What to do: Copy out each line in the material below that has the word "picture".

--- BEGIN ---

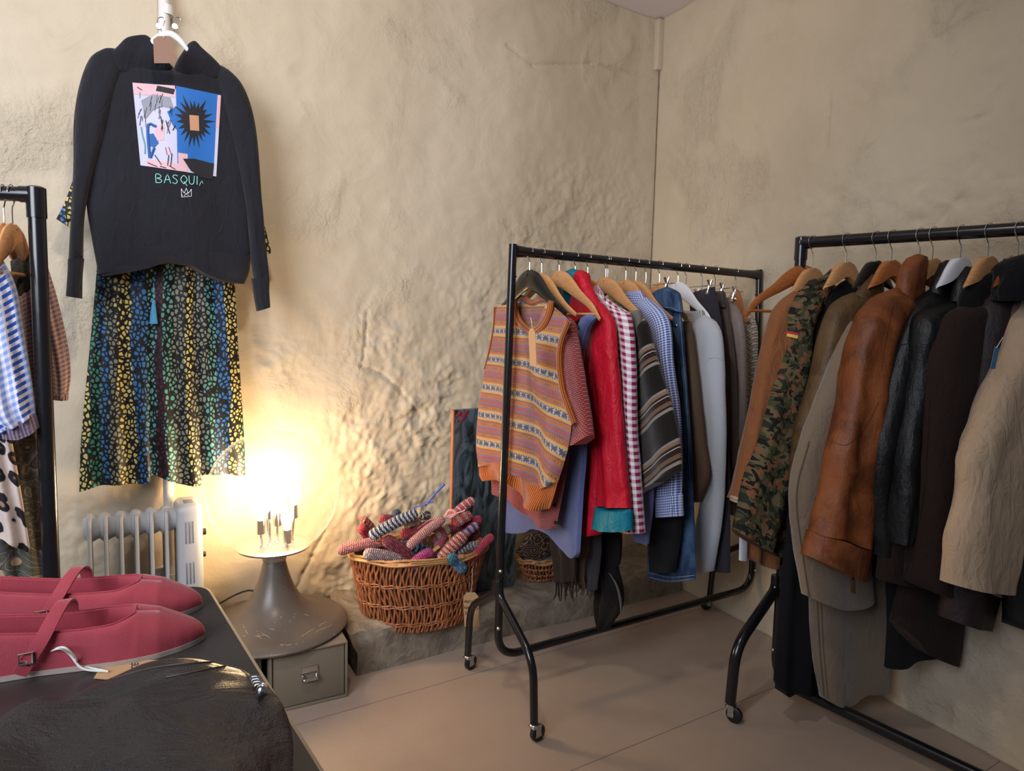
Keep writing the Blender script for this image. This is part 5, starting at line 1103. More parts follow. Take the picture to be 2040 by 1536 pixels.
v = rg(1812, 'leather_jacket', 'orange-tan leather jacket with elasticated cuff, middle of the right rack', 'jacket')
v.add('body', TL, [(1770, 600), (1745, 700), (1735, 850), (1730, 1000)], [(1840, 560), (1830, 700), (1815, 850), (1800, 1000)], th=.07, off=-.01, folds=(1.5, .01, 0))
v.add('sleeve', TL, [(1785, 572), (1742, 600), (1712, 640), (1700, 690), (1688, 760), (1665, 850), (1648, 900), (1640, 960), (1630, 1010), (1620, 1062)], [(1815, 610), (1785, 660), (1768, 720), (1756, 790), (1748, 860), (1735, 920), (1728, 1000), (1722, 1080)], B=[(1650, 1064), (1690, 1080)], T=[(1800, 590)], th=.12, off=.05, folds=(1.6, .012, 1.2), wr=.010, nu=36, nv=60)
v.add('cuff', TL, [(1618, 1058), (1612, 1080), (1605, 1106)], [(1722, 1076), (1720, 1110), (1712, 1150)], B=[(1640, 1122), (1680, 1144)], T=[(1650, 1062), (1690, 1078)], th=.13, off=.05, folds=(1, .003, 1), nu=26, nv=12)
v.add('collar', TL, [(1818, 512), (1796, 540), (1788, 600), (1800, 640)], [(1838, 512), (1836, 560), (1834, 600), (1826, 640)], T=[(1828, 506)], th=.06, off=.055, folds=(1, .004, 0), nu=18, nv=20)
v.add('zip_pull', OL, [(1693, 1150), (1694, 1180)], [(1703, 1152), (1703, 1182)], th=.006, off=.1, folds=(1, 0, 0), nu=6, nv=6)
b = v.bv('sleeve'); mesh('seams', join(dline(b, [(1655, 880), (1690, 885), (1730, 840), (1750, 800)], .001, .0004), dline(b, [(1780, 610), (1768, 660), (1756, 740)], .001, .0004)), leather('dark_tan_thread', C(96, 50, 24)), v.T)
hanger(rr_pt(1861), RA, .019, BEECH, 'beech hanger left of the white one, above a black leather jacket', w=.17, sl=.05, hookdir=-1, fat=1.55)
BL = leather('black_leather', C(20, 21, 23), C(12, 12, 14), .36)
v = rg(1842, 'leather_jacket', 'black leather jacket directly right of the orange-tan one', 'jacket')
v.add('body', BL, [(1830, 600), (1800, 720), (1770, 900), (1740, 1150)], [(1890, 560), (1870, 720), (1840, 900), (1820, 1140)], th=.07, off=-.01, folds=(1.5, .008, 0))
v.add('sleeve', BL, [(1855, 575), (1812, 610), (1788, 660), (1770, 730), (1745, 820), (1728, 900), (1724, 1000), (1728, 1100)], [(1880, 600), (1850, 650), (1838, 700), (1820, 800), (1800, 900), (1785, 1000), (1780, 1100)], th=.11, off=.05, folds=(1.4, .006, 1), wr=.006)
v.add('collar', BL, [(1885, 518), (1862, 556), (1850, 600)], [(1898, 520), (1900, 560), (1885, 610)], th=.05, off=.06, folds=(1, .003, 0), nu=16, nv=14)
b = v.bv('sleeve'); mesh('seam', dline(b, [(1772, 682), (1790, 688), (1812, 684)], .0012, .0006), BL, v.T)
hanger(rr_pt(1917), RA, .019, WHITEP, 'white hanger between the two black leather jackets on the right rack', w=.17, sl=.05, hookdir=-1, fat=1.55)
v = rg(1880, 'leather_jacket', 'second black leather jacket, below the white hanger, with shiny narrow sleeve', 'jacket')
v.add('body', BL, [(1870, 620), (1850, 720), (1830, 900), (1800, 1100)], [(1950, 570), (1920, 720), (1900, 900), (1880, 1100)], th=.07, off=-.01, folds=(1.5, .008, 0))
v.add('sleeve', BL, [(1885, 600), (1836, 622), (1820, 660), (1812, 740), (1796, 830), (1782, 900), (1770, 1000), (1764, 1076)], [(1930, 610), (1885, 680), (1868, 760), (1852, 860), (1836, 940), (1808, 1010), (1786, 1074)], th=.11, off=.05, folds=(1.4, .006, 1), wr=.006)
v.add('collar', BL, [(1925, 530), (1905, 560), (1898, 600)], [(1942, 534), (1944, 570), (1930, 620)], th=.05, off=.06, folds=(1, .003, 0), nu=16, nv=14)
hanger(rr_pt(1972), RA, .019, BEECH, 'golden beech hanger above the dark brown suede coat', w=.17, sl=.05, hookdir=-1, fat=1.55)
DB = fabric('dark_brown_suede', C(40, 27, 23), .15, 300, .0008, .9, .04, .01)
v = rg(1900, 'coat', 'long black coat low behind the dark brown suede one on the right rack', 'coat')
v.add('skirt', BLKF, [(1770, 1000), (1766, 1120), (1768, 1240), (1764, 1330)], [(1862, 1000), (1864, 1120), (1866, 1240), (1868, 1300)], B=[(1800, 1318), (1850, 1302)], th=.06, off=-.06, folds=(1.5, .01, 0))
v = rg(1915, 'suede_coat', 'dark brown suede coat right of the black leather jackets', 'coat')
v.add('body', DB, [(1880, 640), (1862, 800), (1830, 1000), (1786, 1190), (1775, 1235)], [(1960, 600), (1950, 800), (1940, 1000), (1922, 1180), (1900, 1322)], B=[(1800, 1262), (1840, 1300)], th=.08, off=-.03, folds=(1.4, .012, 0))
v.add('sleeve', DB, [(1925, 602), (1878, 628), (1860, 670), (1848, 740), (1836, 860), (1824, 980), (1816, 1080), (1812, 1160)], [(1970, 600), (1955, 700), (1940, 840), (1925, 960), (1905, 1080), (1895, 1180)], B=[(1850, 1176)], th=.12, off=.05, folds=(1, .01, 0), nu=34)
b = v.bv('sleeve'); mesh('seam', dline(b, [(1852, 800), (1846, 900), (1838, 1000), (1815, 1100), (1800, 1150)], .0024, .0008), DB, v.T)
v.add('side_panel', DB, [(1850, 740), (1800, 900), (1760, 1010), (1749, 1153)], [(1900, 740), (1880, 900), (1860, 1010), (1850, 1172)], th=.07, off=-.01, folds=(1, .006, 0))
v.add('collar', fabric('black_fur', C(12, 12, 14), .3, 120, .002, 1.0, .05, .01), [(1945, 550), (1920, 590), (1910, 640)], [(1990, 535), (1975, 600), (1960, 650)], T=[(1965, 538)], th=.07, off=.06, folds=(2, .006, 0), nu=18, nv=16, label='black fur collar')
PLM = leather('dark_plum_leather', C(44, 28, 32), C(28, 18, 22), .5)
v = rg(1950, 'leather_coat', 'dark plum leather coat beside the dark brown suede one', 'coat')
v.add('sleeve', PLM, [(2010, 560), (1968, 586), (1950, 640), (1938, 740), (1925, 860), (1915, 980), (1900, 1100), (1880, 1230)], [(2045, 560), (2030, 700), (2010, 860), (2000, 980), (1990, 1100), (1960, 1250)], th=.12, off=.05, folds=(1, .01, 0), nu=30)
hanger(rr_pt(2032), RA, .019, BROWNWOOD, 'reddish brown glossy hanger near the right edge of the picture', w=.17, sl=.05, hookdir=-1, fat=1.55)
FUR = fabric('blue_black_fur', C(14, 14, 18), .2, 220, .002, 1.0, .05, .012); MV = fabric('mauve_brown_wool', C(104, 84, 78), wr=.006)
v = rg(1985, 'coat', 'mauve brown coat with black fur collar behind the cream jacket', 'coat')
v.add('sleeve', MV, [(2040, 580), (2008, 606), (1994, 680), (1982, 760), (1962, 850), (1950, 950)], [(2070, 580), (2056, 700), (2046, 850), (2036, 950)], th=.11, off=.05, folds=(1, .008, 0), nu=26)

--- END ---

Answer to this problem:
Keep writing the Blender script for this image. This is part 5, starting at line 1103. More parts follow. Take the picture to be 2040 by 1536 pixels.
hanger(rr_pt(2032), RA, .019, BROWNWOOD, 'reddish brown glossy hanger near the right edge of the picture', w=.17, sl=.05, hookdir=-1, fat=1.55)